Compared to matters of warfare and world hunger, the issue of space width between sentences is certainly trivial. Yet more than 100 people, myself included, find ourselves wasting time and some level of emotional energy on the matter.
Two spaces versus one. Edward versus Jacob. Yankees versus Red Sox. We Americans crave meaningless and superficial debates about things which ultimately mean little or nothing, because we seem so poor at handling matters of greater import. We are so irresponsible in how we debate and discuss truly important issues, and we embrace such a low level of intellectual discourse, that we instead drift into debating things with little true significance. Because, ultimately, even the lowest-educated soul can find some way to argue for a favorite football team or a preferred lover for Bella. You need only read two books or sit in front of a TV for a few hours, and suddenly you have all the firepower necessary to engage in a heated and passionate debate.
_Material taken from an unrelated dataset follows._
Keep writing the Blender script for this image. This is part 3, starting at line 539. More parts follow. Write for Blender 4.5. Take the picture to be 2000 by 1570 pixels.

With the matter of sentences and spacing, the bar is set even lower: Have you ever written a paragraph? If you answer in the affirmative, then you are immediately capable of injecting your opinion into the debate.
While Mr. Manjoo comes across too much like a snooty bully for my tastes, his “side” of this debate is backed with more than ample research and information which, if you remove his taint, is quite convincing.
The real deal-breaker: everything anyone reads online or in newspapers or in magazines or in books. Almost every printed piece you’ve ever laid eyes on that wasn’t written for or by an educator uses a single space after sentences. Even the most conservative, anti-evolutionary, most change-o-phobic sites on the Interwebs use a single space between sentences.
What’s more, most of us have accepted this online reality without batting an eye. We read the papers and the Internet articles, and few of us notice or care about the single space.
Personally, here’s the reason I prefer single space: I’ve rarely if ever seen a single-spacer inconsistently use that option in writing. Double-spacers are maniacally inconsistent. Rarely if ever do I run across anything of modest length by a double-spacer where at least one or two sentences are followed accidentally by a single space. (My job requires that I read and edit lots of copy from lots of sources, so this isn’t some willy-nilly claim.)
A single space is economical. Eventually, piled up sentence after sentence, single spaces save trees. Compared to two-space people, I’ve probably saved a whole tree. And each tree means something to some little dog out there in the world, needing to take a piss. Or a bird needing to build a nest. Hell, it's possible I've helped save an entire small ecosystem compared to those wasteful, space-eating, greedy two-space sumbitch bastards.
Help save the planet. Stop pressing that space bar so many dadgum times. Quit using that lame “That’s how I was taught” nonsense and join us here in the 21st Century.